● Short task: Repeat exactly the lines running from the first line of the data to the line containing "CT, ST = math.cos(TILT), math.sin(TILT)", both ends included, and nothing else; drop the pictures.

● Data provided:
..............................
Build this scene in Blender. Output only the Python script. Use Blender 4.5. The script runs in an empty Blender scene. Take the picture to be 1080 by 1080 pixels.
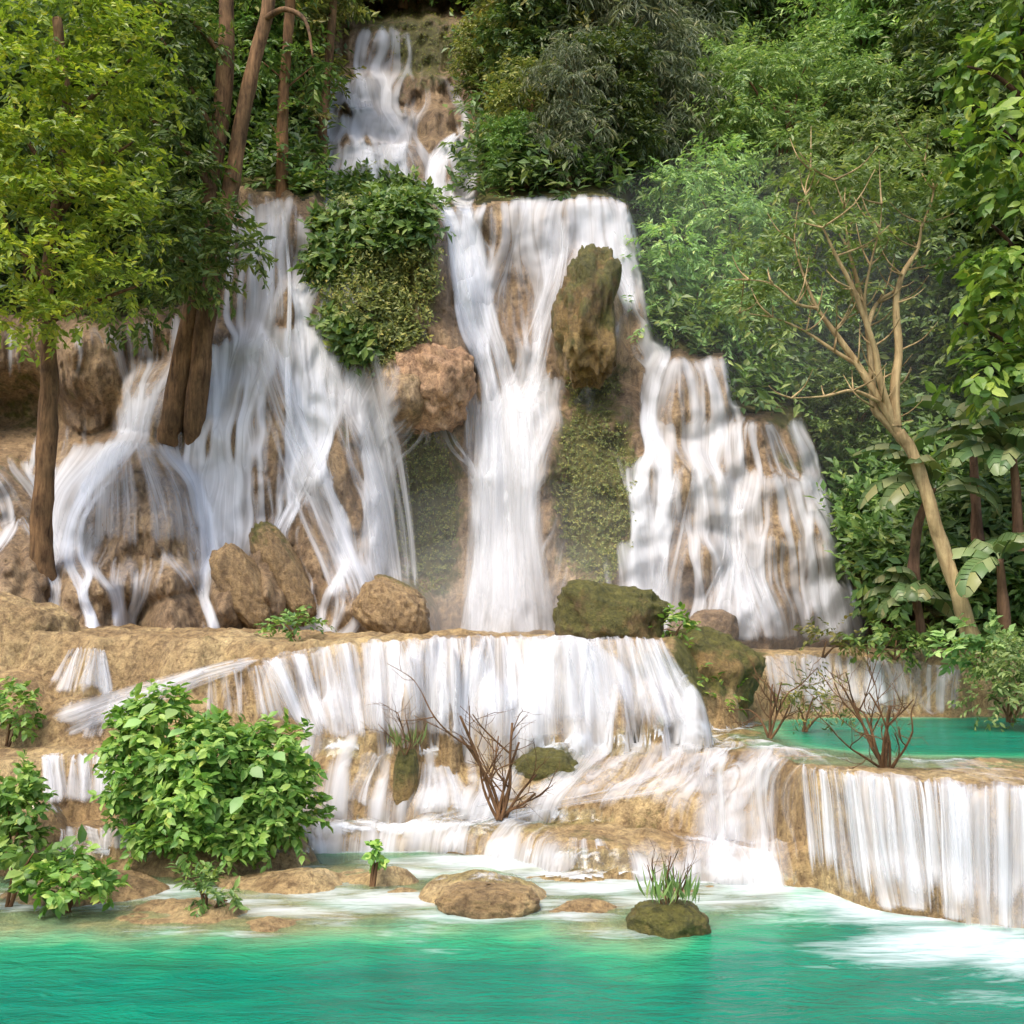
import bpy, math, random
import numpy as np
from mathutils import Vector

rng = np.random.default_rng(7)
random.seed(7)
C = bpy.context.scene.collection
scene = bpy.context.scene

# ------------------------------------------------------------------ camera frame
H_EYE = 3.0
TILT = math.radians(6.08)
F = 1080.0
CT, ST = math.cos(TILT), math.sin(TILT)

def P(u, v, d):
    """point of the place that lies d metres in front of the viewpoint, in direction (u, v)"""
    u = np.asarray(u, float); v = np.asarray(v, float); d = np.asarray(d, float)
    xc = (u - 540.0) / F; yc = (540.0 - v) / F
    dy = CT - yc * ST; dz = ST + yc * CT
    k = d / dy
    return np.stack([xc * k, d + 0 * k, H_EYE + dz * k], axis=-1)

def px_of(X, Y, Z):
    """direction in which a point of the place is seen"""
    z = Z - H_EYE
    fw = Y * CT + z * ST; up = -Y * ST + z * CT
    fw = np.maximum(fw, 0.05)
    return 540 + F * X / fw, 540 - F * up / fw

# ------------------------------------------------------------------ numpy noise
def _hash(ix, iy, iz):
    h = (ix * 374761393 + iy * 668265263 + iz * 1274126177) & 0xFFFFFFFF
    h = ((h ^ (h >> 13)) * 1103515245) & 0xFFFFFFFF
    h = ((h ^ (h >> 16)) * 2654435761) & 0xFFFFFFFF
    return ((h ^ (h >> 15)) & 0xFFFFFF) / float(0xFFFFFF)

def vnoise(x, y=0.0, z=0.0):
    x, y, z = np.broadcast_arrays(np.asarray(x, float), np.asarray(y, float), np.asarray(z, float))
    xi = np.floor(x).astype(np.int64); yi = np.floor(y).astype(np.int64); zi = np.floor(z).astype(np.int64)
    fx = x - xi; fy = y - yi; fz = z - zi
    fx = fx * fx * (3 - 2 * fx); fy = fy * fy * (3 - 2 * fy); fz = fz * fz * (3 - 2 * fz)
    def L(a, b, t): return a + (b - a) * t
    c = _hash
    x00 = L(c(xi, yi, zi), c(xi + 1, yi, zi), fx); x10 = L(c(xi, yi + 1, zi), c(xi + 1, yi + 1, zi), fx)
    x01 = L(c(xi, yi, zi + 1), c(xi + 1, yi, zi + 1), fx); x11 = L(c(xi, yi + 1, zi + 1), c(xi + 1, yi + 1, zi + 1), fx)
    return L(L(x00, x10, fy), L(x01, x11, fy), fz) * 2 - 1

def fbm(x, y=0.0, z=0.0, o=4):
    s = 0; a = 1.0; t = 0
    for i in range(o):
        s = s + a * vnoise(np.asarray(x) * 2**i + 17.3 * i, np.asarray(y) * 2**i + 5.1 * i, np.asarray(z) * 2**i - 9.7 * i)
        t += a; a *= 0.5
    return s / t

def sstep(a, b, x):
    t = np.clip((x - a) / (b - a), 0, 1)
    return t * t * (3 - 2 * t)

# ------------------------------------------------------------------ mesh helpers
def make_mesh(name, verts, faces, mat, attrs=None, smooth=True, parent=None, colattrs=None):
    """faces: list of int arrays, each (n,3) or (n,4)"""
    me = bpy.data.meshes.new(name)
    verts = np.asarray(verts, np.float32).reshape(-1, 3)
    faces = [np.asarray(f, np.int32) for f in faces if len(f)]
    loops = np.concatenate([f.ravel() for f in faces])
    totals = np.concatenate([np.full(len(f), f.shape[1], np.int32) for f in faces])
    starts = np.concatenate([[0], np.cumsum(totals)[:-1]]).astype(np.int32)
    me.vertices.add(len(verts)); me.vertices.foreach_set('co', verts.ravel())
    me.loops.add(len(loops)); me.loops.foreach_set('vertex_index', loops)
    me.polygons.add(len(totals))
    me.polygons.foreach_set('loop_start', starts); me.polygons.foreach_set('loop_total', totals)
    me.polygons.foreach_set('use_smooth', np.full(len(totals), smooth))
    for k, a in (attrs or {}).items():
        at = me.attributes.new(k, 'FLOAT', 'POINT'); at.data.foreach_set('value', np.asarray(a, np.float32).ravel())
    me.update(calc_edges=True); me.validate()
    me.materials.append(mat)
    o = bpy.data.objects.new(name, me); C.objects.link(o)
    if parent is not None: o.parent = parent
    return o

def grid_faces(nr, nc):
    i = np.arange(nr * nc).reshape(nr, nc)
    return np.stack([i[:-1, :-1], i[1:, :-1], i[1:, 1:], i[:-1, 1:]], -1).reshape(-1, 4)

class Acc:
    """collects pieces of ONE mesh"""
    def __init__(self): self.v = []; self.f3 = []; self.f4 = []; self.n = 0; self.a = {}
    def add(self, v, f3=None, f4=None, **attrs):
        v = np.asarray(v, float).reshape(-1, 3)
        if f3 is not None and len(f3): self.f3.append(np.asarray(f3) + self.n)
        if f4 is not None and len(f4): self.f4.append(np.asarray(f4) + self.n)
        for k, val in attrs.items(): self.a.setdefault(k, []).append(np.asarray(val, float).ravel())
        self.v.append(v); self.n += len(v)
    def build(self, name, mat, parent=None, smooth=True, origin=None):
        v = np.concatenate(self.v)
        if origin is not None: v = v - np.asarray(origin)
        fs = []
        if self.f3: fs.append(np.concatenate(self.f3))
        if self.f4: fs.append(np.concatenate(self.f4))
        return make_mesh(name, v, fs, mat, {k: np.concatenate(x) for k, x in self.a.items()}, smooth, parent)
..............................
● Written response:
Build this scene in Blender. Output only the Python script. Use Blender 4.5. The script runs in an empty Blender scene. Take the picture to be 1080 by 1080 pixels.
import bpy, math, random
import numpy as np
from mathutils import Vector

rng = np.random.default_rng(7)
random.seed(7)
C = bpy.context.scene.collection
scene = bpy.context.scene

# ------------------------------------------------------------------ camera frame
H_EYE = 3.0
TILT = math.radians(6.08)
F = 1080.0
CT, ST = math.cos(TILT), math.sin(TILT)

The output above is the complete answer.